En ayant l’initiative de rebrancher toutes nos communautés, ça va renforcer la culture, la langue et le sentiment d’appartenance. Et au Québec comme ailleurs, on va faire des découvertes! La musique est un véhicule extraordinaire pour la langue et la culture, on sera capables de découvrir plein d’artistes et ça mènera à des spectacles comme «Tout pour la musique».
Qu’espérez-vous pour l’avenir?
L’unité! On l’a vu dans la dernière année, avec la pandémie qui nous est rentrée dedans : aucun défi ne peut nous résister si on l’affronte ensemble. Le sentiment de s’unir pour une seule cause, c’est ce qui fait que rien n’est inatteignable.

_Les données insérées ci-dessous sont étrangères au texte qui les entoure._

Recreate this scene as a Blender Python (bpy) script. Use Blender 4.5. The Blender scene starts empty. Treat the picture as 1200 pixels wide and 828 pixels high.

On le pratique beaucoup ces temps-ci parce qu’on n’a pas le choix, mais il faut s’écouter et s’unir ; et si on a davantage ce réflexe aujourd’hui, c’est tant mieux!
Étienne Fletcher, un artiste de la Saskatchewan, me disait que là-bas il y a eu une volonté au début, quand on a colonisé la Saskatchewan, d’isoler par petites poches les communautés francophones aux quatre coins de la province. Il me disait qu’aujourd’hui elles étaient en train de se rebrancher, et pour lui c’était le plus bel exemple de résilience.
Aussi, oui on recense les francophones, mais des anglophones qui parlent le français ou qui sont francophiles, il y en a! Il faut les recenser aussi. On met sur pied plein de systèmes pour comprendre comment le français vit dans tout le pays.
Le mot du jour, c’est «communauté», parce qu’au-delà de toutes les petites communautés francophones c’est aussi une grande communauté francophone. Les efforts qu’on met pour la rebrancher, avec toutes ses couleurs et tous ses accents, de la Beauce à l’Acadie en passant par Edmonton et l’Ontario, c’est ça qui est beau!
Le spectacle «Tout pour la musique» sera présenté le 24 juin à 21 h (HAE) sur Unis TV.